■ Instructions for the task ■
You are to retype all of the data exactly as it appears.
================================
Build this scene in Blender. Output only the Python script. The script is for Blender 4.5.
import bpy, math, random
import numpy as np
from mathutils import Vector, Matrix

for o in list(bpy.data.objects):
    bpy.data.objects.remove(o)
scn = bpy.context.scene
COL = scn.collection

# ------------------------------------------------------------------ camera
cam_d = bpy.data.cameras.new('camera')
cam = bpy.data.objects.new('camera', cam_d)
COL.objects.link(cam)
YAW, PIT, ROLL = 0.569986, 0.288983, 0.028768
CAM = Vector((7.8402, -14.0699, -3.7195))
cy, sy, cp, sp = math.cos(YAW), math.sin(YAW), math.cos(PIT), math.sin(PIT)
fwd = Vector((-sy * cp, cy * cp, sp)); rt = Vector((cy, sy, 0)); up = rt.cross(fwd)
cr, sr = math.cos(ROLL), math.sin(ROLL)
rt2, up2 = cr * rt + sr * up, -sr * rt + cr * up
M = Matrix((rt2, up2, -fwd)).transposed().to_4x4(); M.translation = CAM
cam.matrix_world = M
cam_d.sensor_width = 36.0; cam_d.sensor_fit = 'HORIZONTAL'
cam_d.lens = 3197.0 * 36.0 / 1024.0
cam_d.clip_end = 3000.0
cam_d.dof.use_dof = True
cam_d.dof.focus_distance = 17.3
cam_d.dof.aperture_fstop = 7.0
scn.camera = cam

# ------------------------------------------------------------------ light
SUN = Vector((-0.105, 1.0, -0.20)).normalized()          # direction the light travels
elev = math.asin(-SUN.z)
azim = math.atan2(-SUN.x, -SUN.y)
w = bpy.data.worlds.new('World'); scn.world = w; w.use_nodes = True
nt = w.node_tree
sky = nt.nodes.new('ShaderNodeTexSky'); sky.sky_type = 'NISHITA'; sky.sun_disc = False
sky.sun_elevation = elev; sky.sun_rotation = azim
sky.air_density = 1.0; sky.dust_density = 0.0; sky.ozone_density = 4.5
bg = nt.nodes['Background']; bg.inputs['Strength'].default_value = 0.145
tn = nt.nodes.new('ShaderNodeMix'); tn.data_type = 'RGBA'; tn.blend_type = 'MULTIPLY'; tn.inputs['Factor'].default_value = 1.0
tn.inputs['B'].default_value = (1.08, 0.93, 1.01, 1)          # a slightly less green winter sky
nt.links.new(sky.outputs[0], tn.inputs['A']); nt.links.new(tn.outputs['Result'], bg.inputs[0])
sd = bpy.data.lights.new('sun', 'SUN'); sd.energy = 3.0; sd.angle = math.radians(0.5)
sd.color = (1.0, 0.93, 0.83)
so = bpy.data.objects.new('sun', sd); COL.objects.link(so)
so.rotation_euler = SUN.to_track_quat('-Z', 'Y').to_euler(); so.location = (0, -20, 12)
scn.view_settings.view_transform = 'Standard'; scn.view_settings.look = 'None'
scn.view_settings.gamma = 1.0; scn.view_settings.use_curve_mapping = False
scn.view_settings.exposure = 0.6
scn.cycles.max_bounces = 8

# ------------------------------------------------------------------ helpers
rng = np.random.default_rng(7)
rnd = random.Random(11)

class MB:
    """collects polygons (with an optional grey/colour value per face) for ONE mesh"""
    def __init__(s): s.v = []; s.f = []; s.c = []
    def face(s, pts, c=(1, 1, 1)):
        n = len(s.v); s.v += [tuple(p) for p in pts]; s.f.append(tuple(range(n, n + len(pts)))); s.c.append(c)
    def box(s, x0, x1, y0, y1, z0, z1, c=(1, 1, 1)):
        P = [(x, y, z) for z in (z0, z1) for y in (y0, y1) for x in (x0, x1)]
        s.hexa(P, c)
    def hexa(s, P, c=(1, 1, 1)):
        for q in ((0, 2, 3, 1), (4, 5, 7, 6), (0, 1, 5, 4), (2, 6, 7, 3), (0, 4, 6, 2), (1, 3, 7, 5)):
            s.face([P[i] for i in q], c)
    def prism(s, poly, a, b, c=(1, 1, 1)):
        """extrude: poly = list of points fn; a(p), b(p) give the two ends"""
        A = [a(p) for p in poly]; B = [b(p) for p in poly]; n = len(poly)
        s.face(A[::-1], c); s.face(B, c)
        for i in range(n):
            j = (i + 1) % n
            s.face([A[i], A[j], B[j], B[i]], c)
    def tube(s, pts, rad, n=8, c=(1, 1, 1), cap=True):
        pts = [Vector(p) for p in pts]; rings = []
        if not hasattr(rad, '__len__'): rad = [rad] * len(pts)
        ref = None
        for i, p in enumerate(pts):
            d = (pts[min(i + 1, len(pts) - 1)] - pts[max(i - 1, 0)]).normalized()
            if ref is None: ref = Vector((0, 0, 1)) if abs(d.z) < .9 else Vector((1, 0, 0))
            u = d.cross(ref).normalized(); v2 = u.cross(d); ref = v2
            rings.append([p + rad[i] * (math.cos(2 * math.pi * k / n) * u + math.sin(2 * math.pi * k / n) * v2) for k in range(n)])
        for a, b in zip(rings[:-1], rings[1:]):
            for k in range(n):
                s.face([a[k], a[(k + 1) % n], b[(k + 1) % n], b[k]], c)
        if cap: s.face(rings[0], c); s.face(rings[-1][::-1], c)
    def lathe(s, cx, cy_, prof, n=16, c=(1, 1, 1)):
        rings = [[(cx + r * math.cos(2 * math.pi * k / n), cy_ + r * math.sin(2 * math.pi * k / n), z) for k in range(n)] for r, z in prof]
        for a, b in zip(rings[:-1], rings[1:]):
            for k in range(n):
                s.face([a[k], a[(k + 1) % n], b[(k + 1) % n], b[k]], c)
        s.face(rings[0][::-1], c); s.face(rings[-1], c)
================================
■ Result of this task ■
Build this scene in Blender. Output only the Python script. The script is for Blender 4.5.
import bpy, math, random
import numpy as np
from mathutils import Vector, Matrix

for o in list(bpy.data.objects):
    bpy.data.objects.remove(o)
scn = bpy.context.scene
COL = scn.collection

# ------------------------------------------------------------------ camera
cam_d = bpy.data.cameras.new('camera')
cam = bpy.data.objects.new('camera', cam_d)
COL.objects.link(cam)
YAW, PIT, ROLL = 0.569986, 0.288983, 0.028768
CAM = Vector((7.8402, -14.0699, -3.7195))
cy, sy, cp, sp = math.cos(YAW), math.sin(YAW), math.cos(PIT), math.sin(PIT)
fwd = Vector((-sy * cp, cy * cp, sp)); rt = Vector((cy, sy, 0)); up = rt.cross(fwd)
cr, sr = math.cos(ROLL), math.sin(ROLL)
rt2, up2 = cr * rt + sr * up, -sr * rt + cr * up
M = Matrix((rt2, up2, -fwd)).transposed().to_4x4(); M.translation = CAM
cam.matrix_world = M
cam_d.sensor_width = 36.0; cam_d.sensor_fit = 'HORIZONTAL'
cam_d.lens = 3197.0 * 36.0 / 1024.0
cam_d.clip_end = 3000.0
cam_d.dof.use_dof = True
cam_d.dof.focus_distance = 17.3
cam_d.dof.aperture_fstop = 7.0
scn.camera = cam

# ------------------------------------------------------------------ light
SUN = Vector((-0.105, 1.0, -0.20)).normalized()          # direction the light travels
elev = math.asin(-SUN.z)
azim = math.atan2(-SUN.x, -SUN.y)
w = bpy.data.worlds.new('World'); scn.world = w; w.use_nodes = True
nt = w.node_tree
sky = nt.nodes.new('ShaderNodeTexSky'); sky.sky_type = 'NISHITA'; sky.sun_disc = False
sky.sun_elevation = elev; sky.sun_rotation = azim
sky.air_density = 1.0; sky.dust_density = 0.0; sky.ozone_density = 4.5
bg = nt.nodes['Background']; bg.inputs['Strength'].default_value = 0.145
tn = nt.nodes.new('ShaderNodeMix'); tn.data_type = 'RGBA'; tn.blend_type = 'MULTIPLY'; tn.inputs['Factor'].default_value = 1.0
tn.inputs['B'].default_value = (1.08, 0.93, 1.01, 1)          # a slightly less green winter sky
nt.links.new(sky.outputs[0], tn.inputs['A']); nt.links.new(tn.outputs['Result'], bg.inputs[0])
sd = bpy.data.lights.new('sun', 'SUN'); sd.energy = 3.0; sd.angle = math.radians(0.5)
sd.color = (1.0, 0.93, 0.83)
so = bpy.data.objects.new('sun', sd); COL.objects.link(so)
so.rotation_euler = SUN.to_track_quat('-Z', 'Y').to_euler(); so.location = (0, -20, 12)
scn.view_settings.view_transform = 'Standard'; scn.view_settings.look = 'None'
scn.view_settings.gamma = 1.0; scn.view_settings.use_curve_mapping = False
scn.view_settings.exposure = 0.6
scn.cycles.max_bounces = 8

# ------------------------------------------------------------------ helpers
rng = np.random.default_rng(7)
rnd = random.Random(11)

class MB:
    """collects polygons (with an optional grey/colour value per face) for ONE mesh"""
    def __init__(s): s.v = []; s.f = []; s.c = []
    def face(s, pts, c=(1, 1, 1)):
        n = len(s.v); s.v += [tuple(p) for p in pts]; s.f.append(tuple(range(n, n + len(pts)))); s.c.append(c)
    def box(s, x0, x1, y0, y1, z0, z1, c=(1, 1, 1)):
        P = [(x, y, z) for z in (z0, z1) for y in (y0, y1) for x in (x0, x1)]
        s.hexa(P, c)
    def hexa(s, P, c=(1, 1, 1)):
        for q in ((0, 2, 3, 1), (4, 5, 7, 6), (0, 1, 5, 4), (2, 6, 7, 3), (0, 4, 6, 2), (1, 3, 7, 5)):
            s.face([P[i] for i in q], c)
    def prism(s, poly, a, b, c=(1, 1, 1)):
        """extrude: poly = list of points fn; a(p), b(p) give the two ends"""
        A = [a(p) for p in poly]; B = [b(p) for p in poly]; n = len(poly)
        s.face(A[::-1], c); s.face(B, c)
        for i in range(n):
            j = (i + 1) % n
            s.face([A[i], A[j], B[j], B[i]], c)
    def tube(s, pts, rad, n=8, c=(1, 1, 1), cap=True):
        pts = [Vector(p) for p in pts]; rings = []
        if not hasattr(rad, '__len__'): rad = [rad] * len(pts)
        ref = None
        for i, p in enumerate(pts):
            d = (pts[min(i + 1, len(pts) - 1)] - pts[max(i - 1, 0)]).normalized()
            if ref is None: ref = Vector((0, 0, 1)) if abs(d.z) < .9 else Vector((1, 0, 0))
            u = d.cross(ref).normalized(); v2 = u.cross(d); ref = v2
            rings.append([p + rad[i] * (math.cos(2 * math.pi * k / n) * u + math.sin(2 * math.pi * k / n) * v2) for k in range(n)])
        for a, b in zip(rings[:-1], rings[1:]):
            for k in range(n):
                s.face([a[k], a[(k + 1) % n], b[(k + 1) % n], b[k]], c)
        if cap: s.face(rings[0], c); s.face(rings[-1][::-1], c)
    def lathe(s, cx, cy_, prof, n=16, c=(1, 1, 1)):
        rings = [[(cx + r * math.cos(2 * math.pi * k / n), cy_ + r * math.sin(2 * math.pi * k / n), z) for k in range(n)] for r, z in prof]
        for a, b in zip(rings[:-1], rings[1:]):
            for k in range(n):
                s.face([a[k], a[(k + 1) % n], b[(k + 1) % n], b[k]], c)
        s.face(rings[0][::-1], c); s.face(rings[-1], c)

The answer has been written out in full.